■ **Problem description**
Copy out the records precisely, omitting pictures.
━━ Rows
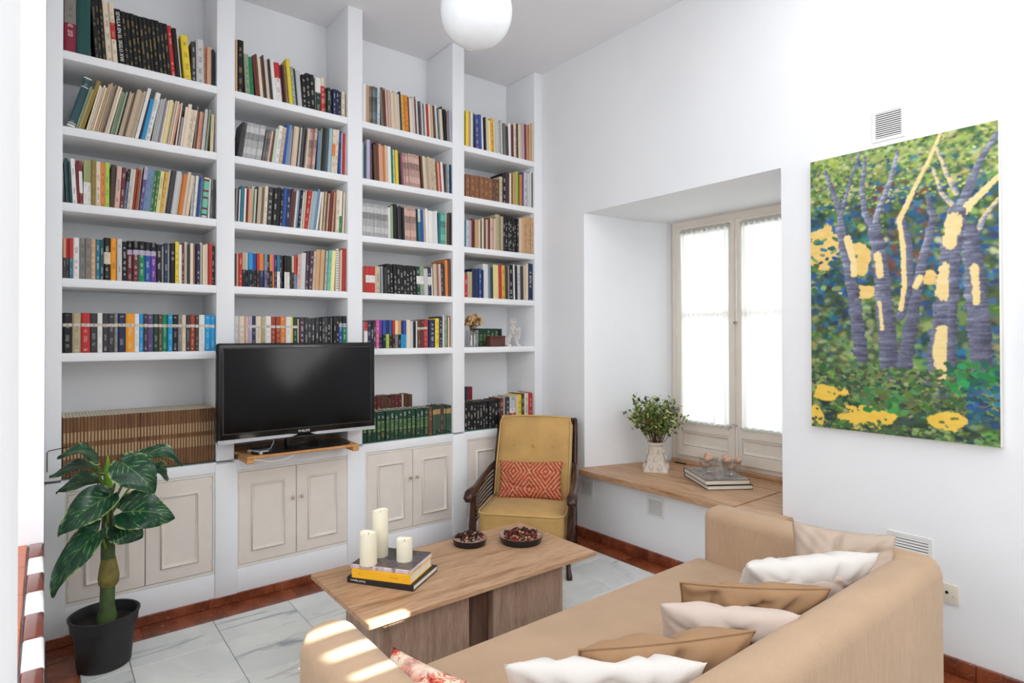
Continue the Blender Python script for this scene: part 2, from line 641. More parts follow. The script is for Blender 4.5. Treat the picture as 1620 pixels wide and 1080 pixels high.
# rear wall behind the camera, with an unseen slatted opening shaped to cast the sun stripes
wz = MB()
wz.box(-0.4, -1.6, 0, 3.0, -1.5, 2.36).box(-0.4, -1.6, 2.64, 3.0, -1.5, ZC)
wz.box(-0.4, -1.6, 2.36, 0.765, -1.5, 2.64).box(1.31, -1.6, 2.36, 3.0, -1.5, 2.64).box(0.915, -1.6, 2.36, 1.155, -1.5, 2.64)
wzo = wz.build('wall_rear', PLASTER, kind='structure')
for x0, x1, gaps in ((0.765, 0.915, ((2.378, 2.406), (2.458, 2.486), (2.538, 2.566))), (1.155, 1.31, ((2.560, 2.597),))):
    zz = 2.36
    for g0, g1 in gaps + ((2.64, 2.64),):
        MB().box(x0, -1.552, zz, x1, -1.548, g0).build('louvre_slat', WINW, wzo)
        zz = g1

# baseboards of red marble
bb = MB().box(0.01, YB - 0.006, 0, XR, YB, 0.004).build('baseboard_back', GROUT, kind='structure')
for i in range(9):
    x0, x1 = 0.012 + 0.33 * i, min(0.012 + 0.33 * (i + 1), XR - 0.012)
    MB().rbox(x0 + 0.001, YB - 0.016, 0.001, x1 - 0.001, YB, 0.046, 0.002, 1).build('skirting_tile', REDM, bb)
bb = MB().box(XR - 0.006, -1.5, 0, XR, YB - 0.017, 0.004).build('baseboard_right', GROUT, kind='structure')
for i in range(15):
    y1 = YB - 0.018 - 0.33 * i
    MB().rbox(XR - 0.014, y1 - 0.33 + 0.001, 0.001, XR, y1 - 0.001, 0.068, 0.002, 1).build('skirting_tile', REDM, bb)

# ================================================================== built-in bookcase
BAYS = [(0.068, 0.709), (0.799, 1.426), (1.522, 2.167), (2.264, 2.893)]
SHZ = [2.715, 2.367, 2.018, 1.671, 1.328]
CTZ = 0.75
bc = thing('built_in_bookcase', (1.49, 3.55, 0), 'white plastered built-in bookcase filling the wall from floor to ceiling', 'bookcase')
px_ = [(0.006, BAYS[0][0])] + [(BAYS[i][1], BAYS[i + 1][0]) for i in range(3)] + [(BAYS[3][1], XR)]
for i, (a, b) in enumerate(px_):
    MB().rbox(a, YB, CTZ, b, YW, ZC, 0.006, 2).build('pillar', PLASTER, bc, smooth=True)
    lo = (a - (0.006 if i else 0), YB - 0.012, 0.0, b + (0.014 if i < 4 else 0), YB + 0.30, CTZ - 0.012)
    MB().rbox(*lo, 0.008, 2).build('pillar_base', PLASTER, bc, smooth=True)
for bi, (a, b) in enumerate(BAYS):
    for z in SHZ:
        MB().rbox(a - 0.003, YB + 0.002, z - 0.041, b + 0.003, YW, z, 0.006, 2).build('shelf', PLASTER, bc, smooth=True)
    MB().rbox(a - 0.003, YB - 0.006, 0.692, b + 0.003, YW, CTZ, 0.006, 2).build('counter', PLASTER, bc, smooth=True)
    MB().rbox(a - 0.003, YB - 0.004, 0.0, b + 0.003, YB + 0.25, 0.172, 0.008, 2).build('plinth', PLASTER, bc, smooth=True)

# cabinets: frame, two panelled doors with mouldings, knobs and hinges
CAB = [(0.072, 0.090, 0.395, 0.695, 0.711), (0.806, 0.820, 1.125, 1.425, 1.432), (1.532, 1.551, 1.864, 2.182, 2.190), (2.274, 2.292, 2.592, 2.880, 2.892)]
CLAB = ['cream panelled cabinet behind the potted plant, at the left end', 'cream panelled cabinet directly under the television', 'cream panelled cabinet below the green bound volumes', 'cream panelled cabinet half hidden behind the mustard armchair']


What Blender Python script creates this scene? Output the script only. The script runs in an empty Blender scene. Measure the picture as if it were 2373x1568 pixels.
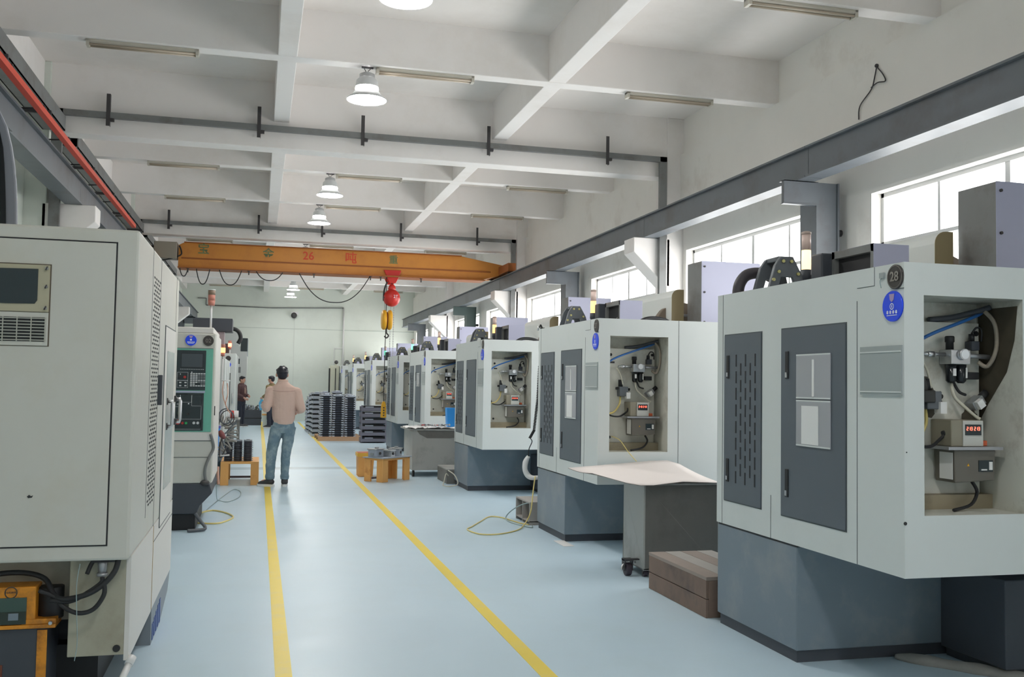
━━━━
■ **Response**
Continue the Blender Python script for this scene: part 2, from line 641. More parts follow. The script is for Blender 4.5. Treat the picture as 1620 pixels wide and 1080 pixels high.
# rear wall behind the camera, with an unseen slatted opening shaped to cast the sun stripes
wz = MB()
wz.box(-0.4, -1.6, 0, 3.0, -1.5, 2.36).box(-0.4, -1.6, 2.64, 3.0, -1.5, ZC)
wz.box(-0.4, -1.6, 2.36, 0.765, -1.5, 2.64).box(1.31, -1.6, 2.36, 3.0, -1.5, 2.64).box(0.915, -1.6, 2.36, 1.155, -1.5, 2.64)
wzo = wz.build('wall_rear', PLASTER, kind='structure')
for x0, x1, gaps in ((0.765, 0.915, ((2.378, 2.406), (2.458, 2.486), (2.538, 2.566))), (1.155, 1.31, ((2.560, 2.597),))):
    zz = 2.36
    for g0, g1 in gaps + ((2.64, 2.64),):
        MB().box(x0, -1.552, zz, x1, -1.548, g0).build('louvre_slat', WINW, wzo)
        zz = g1

# baseboards of red marble
bb = MB().box(0.01, YB - 0.006, 0, XR, YB, 0.004).build('baseboard_back', GROUT, kind='structure')
for i in range(9):
    x0, x1 = 0.012 + 0.33 * i, min(0.012 + 0.33 * (i + 1), XR - 0.012)
    MB().rbox(x0 + 0.001, YB - 0.016, 0.001, x1 - 0.001, YB, 0.046, 0.002, 1).build('skirting_tile', REDM, bb)
bb = MB().box(XR - 0.006, -1.5, 0, XR, YB - 0.017, 0.004).build('baseboard_right', GROUT, kind='structure')
for i in range(15):
    y1 = YB - 0.018 - 0.33 * i
    MB().rbox(XR - 0.014, y1 - 0.33 + 0.001, 0.001, XR, y1 - 0.001, 0.068, 0.002, 1).build('skirting_tile', REDM, bb)

# ================================================================== built-in bookcase
BAYS = [(0.068, 0.709), (0.799, 1.426), (1.522, 2.167), (2.264, 2.893)]
SHZ = [2.715, 2.367, 2.018, 1.671, 1.328]
CTZ = 0.75
bc = thing('built_in_bookcase', (1.49, 3.55, 0), 'white plastered built-in bookcase filling the wall from floor to ceiling', 'bookcase')
px_ = [(0.006, BAYS[0][0])] + [(BAYS[i][1], BAYS[i + 1][0]) for i in range(3)] + [(BAYS[3][1], XR)]
for i, (a, b) in enumerate(px_):
    MB().rbox(a, YB, CTZ, b, YW, ZC, 0.006, 2).build('pillar', PLASTER, bc, smooth=True)
    lo = (a - (0.006 if i else 0), YB - 0.012, 0.0, b + (0.014 if i < 4 else 0), YB + 0.30, CTZ - 0.012)
    MB().rbox(*lo, 0.008, 2).build('pillar_base', PLASTER, bc, smooth=True)
for bi, (a, b) in enumerate(BAYS):
    for z in SHZ:
        MB().rbox(a - 0.003, YB + 0.002, z - 0.041, b + 0.003, YW, z, 0.006, 2).build('shelf', PLASTER, bc, smooth=True)
    MB().rbox(a - 0.003, YB - 0.006, 0.692, b + 0.003, YW, CTZ, 0.006, 2).build('counter', PLASTER, bc, smooth=True)
    MB().rbox(a - 0.003, YB - 0.004, 0.0, b + 0.003, YB + 0.25, 0.172, 0.008, 2).build('plinth', PLASTER, bc, smooth=True)

# cabinets: frame, two panelled doors with mouldings, knobs and hinges
CAB = [(0.072, 0.090, 0.395, 0.695, 0.711), (0.806, 0.820, 1.125, 1.425, 1.432), (1.532, 1.551, 1.864, 2.182, 2.190), (2.274, 2.292, 2.592, 2.880, 2.892)]
CLAB = ['cream panelled cabinet behind the potted plant, at the left end', 'cream panelled cabinet directly under the television', 'cream panelled cabinet below the green bound volumes', 'cream panelled cabinet half hidden behind the mustard armchair']


What Blender Python script creates this scene? Output the script only. The script runs in an empty Blender scene. Measure the picture as if it were 2373x1568 pixels.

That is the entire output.